The U.S. is also expected to give to Ukraine High Mobility Artillery Rocket Systems, known as Himars. Those are light multiple rocket launchers with a comparable range to the MLRS. But unlike the MLRS, which moves on tracks, the Himars move on a wheeled chassis… [Emphasis added.]
Dear DrBob2,
The HIMARS you describe were originally built by BAE Systems, but are now produced by Lockheed Martin Missiles & Fire Control in Camden, Arkansas.
https://en.wikipedia.org/wiki/M142_HIMARS
It doesn’t take much imagination to guess how much cash or “protected free speech” each Congress member or their favorite PAC receives from defense contractors and military technology companies. After I heard that our noble leaders (working “across the aisle”) were pushing another $40 Billion in US taxpayer money for the Russia-Ukraine War, I bought some of the iShares U.S. Aerospace & Defense ETF (ITA), the largest defense & aerospace ETF, with its 5 top investments in the following:
Raytheon Technologies (RTX), Lockheed Martin (LMT), Boeing (BA), Northrop Grumman (NOC), General Dynamics (GD)
The Center for Strategic & International Studies, a D.C. think tank, serves as an important “revolving door” organization, along with the Pentagon and military suppliers/contractors, for each successive generation of interchangeable public/private leaders and diplomats, “making the world safe for democracy” - courtesy of the deep pockets of the US taxpayer.
https://www.opensecrets.org/revolving/search_result.php?priv…
Here’s what the Center for Strategic & International Studies says about the $40 Billion that our Congress, on a bipartisan basis, hurriedly and enthusiastically approved to extend and prolong the Ukrainian war for as long as possible (or at least through the November 2022 midterm elections).
Although some elements of the aid package will be available quickly, many will take years to fully implement. This raises questions about why long-term elements could not have gone through the regular congressional authorization and budget processes.
A key change is that the timeline for this aid package implies the expectation of a long war. Previous aid packages were designed to last a few weeks. No one knew how long the war might go on or whether Ukraine would hold out. Thus, packages were announced on February 25, March 12, March 16, April 5, April 13, April 21, and April 24. This package breaks that pattern. Instead of looking out a few weeks, this package goes to September 30, the end of the fiscal year. [Emphasis added throughout.]
https://www.csis.org/analysis/what-does-40-billion-aid-ukrai…

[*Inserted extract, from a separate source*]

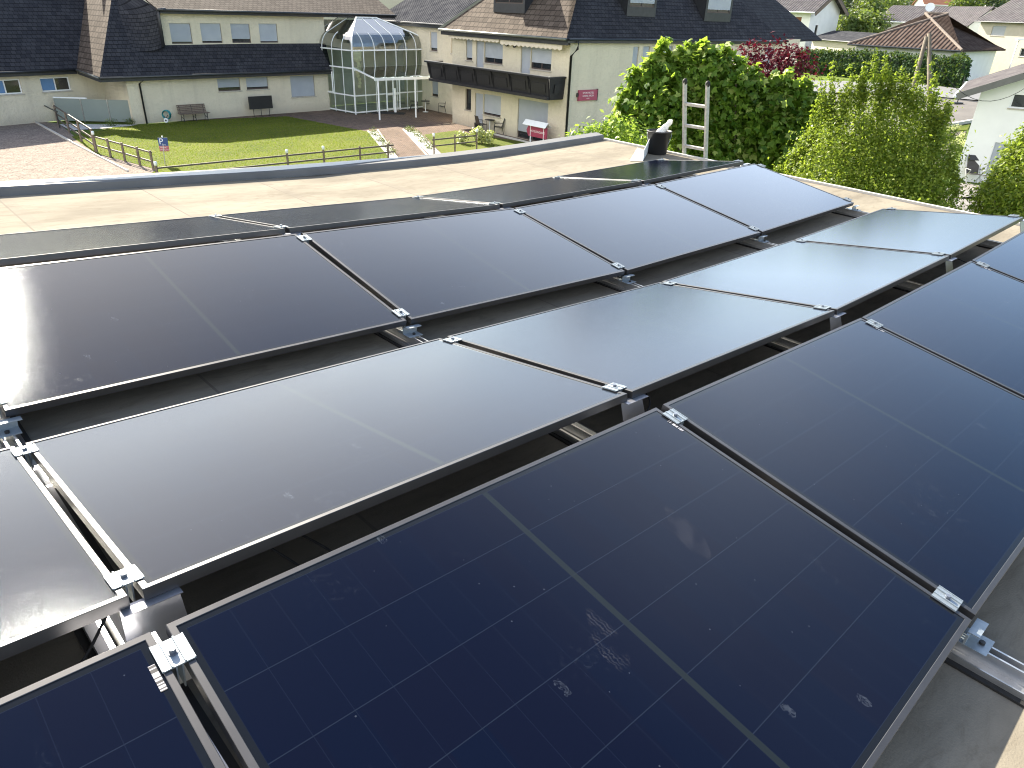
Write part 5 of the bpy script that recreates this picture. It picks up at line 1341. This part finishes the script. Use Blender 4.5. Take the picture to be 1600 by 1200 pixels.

Just as “war is good for business,” it also is “good for re-election,” forging an almost unbreakable symbiotic relationship that some in the past have warned against. However, a Stanford University professor once wrote a thought-provoking essay published in the Washington Post.
In the long run, wars make us safer and richer
https://www.washingtonpost.com/opinions/in-the-long-run-wars…
In the above-linked 2014 commentary, Professor Ian Morris argues that global trade requires a global super-policeman, using some of Adam Smith’s own reasoning to justify the commingling of government and business.
[Adam] Smith realized, markets were so big that a new path to the wealth of nations was opening. Taking it, however, was complicated. Markets would work best if governments got out of them, leaving people to truck and barter; but markets would only work at all if governments got into them, enforcing their rules and keeping trade free. The solution, Smith implied, was not a Leviathan but a kind of super-Leviathan that would police global trade.
https://www.washingtonpost.com/opinions/in-the-long-run-wars…
If the Russia-Ukraine War can provide an opportunity for the US and its allies to “modernize” their arsenals with new weapons, dispose of their old weapons by giving them to Ukraine, and improve their capacity for manufacturing new, modern weaponry in great volumes - all while spinning off enough in profits to fund campaign contributions and donations to think thanks and universities - then war is more than hell. War is also heaven for those who can benefit from war, including those of us who engage in business and investing.